Monday, October 24, 2005

The Mystery of the Paranoiac-Critical Method As Applied to Random Encounters in a Vast Space-Time Array

This happens to you all the time, right? You're standing in line to purchase tickets to enter an art museum (seriously flawed concept, by the way), standing out there on, say, a street very much like Michigan Avenue in a city far from your home, a city very much like Chicago. It's sorta blustery, because that's how it would be in October in a city very much like Chicago, yes? Perhaps it's raining or drizzling. Perhaps you've already marched through one museum and you're older and tireder than you should be, and you have shooting pains in your legs and your back hurts and you don't really like this city, which you have visited mostly for the sake of visiting its ownself, and for the sake of being A Good Person.

And down the sidewalk comes someone you know, a friend of sorts, a casual associate of other sorts. Someone horribly out of context, someone who is also far from his home, which is not in the same city as yours, someone for whom you have some degree of affection tempered by some lesser degree of caution owing to circumstances beyond this person's control (perhaps he is a reporter, who has taken, for no reasons discernable under any rational framework, an interest in something once dear to you).

"Dirk!" (not his real name, and believe me, he'd be snortaciously--possibly even cripplingly--amused at my choice of pseudonyms for him) you yell, "Dirk Steelgod!" And you and Dirk (who is in this city and on this street and in this part of the physics weave for reasons as random and unrelated to Anything as your very own) embrace warmly in the cold and wet on this street much like Michigan Avenue in a city much like Chicago, and there is much conversation and gladness and catchup, as Dirk walks with you in line for a bit so that you can all catch up (Dirk knows your companion, as well, and in some ways they've as much in common as you and Dirk ever do).

And some not-large number of minutes passes, and everyone embraces warmly again, and goes about their paths through the multiverse, thence back to their homes in cities much like Washington and New York, having unexpectedly dealt with some of the duties--and joys--of friendship.

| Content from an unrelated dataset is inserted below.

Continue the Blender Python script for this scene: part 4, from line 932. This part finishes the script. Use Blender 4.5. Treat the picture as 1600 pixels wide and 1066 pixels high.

All the freakin' time, right?

2 comments:

gothmog said...

Last Christmas, psyche and I ran into friends from Iowa at the Houston Space Center. So yes, yes it does happen all the time.

And the Art Museum is free on Tuesdays. Course, that probably doesn't fit well with your travel schedule, but it does minisculely make amends for the flawed concept thing.

Whispers said...

I ran into a grad school buddy (Rutgers) in Florence. Italy. Which made sense since he's Puerto Rican.

To rescue this lame-ass post, I'll recommend seeing Depp and del Toro in Fear and Loathing in Las Vegas, the movie. Saw it recently and liked it.